5/ Les non-dit des chiffrages du RAAP dans le document de travail fourni
- Avec un taux de 8% le montant global encaissé par le RAAP serait plus que doublé.
Si l’on se base sur les chiffrages du RAAP (eux-mêmes basés sur les revenus 2011 fournis par l’AGESSA et la MDA-sécu.), on peut établir une comparaison des estimations du montant de la collecte selon 3 hypothèses.
En 2011, le RAAP a réellement encaissé une collecte de 37 390 000 € dont 8 763 000 € de sur-cotisations facultatives (soit 23%). C’est à cette base qu’il convient de comparer les trois hypothèses (8%, 4%, intersyndicale).
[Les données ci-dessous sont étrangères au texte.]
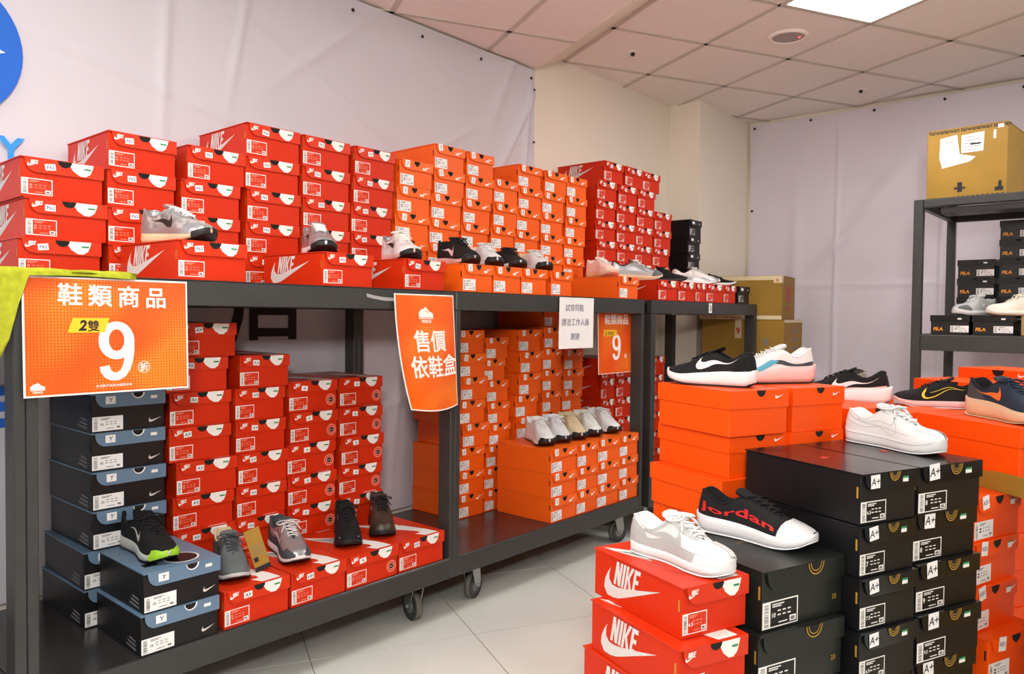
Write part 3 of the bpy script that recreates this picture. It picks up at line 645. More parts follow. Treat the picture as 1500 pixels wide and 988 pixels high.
# ------------------------------------------------------------------ foreground piles on the floor
def pile(kind, fl, rz, ztop, n, W, L, Hs, labels, offs=None, sizes=None, st=None, group=None):
    z = ztop
    for i in range(n):
        h = Hs[i] if i < len(Hs) else Hs[-1]; z -= h
        o = offs[i] if offs and i < len(offs) else (random.uniform(-.004, .004), random.uniform(-.004, .004), 0)
        u = Vector((math.cos(rz), math.sin(rz))); v = Vector((-math.sin(rz), math.cos(rz)))
        p = Vector(fl)+u*o[0]+v*o[1]
        k = kind if isinstance(kind, str) else kind[i]
        shoebox(k, p.x, p.y, z+.0003, rz+math.radians(o[2]), W, L, h-.0006, labels[i] if i < len(labels) else labels[-1], group, st, sizes[i % len(sizes)] if sizes else None, True)
    return z
A = math.radians
def wlab(desc, where, n): return [f'{desc}, {ORD[i]} in {where}' for i in range(n)]
pile('red', (1.397, .742), A(-20), .6445, 5, .186, .307, [.1105, .1165, .137, .14, .14], wlab('red shoe box', 'the nearest red pile on the floor', 5), [(0, 0, 0), (-.034, -.03, -1), (-.03, -.01, 1), (-.02, 0, 0), (-.02, 0, 0)], ['6.5', '6', '7'])
pile('j23', (1.578, .648), A(-19.4), .653, 4, .266, .345, [.1335, .13, .13, .259], wlab('gold numbered black shoe box', 'pile beside the nearest red one', 4), [(0, 0, 0), (-.02, -.01, -1.5), (-.02, 0, 0)], ['10'])
zz = pile('aplus', (1.82, .523), A(-22), .845, 7, .196, .36, [.119, .119, .12, .12, .12, .12, .127], wlab('black stickered shoe box', 'left column of double black pile', 7), [(0, 0, 0), (-.004, -.004, 1), (-.008, -.01, 0), (-.012, -.015, 0), (-.01, 0, 0)], ['6.5', '7', '7.5', '6.5'])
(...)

Nota bene : le Plafond de la sécurité sociale (PSS) est de 38 040 € en 2015
On constate que les 3 hypothèses auraient “rapporté” plus que le système actuel.
Si l’on ne tient compte que des montants de cotisation obligatoire (1ère colonne en bleu) :
- L’hypothèse à 8% correspond à 137% d’augmentation de la collecte obligatoire par rapport au système actuel (100% correspond à un doublement)
- L’hypothèse à 4% avec plafond à 3 PSS correspond à 18% d’augmentation de la collecte obligatoire par rapport au système actuel
- L’hypothèse intersyndicale par tranches correspond à 2% d’augmentation la 1ère année et à 102% d’augmentation de la collecte obligatoire au bout de 10 ans par rapport au système actuel. Soit un doublement de la collecte atteint progressivement en 10 ans.
Seule la troisième hypothèse est raisonnable car supportable grâce à sa progressivité sur 10 ans.
- Avec un taux fixe plafonné tel que l’envisage le RAAP, cette conséquente augmentation globale de la collecte porterait essentiellement sur les plus faibles revenus.
Provenance de la collecte par tranches de revenu 2011 selon que le taux est fixe avec plafond à 3 PSS ou que le taux est par tranches avec plafond à 8 PSS
Rappel : tranche A (jusqu’au PSS) ; tranche B (de 1 à 4 PSS) ; tranche C (de 4 à 8 PSS) ; 8 PSS et plus.
Ainsi un taux fixe avec plafond à 3 PSS fait porter la collecte à 45% sur la première tranche de revenu, alors qu’avec un taux par tranches la collecte porte à 26% sur la première tranche de revenu.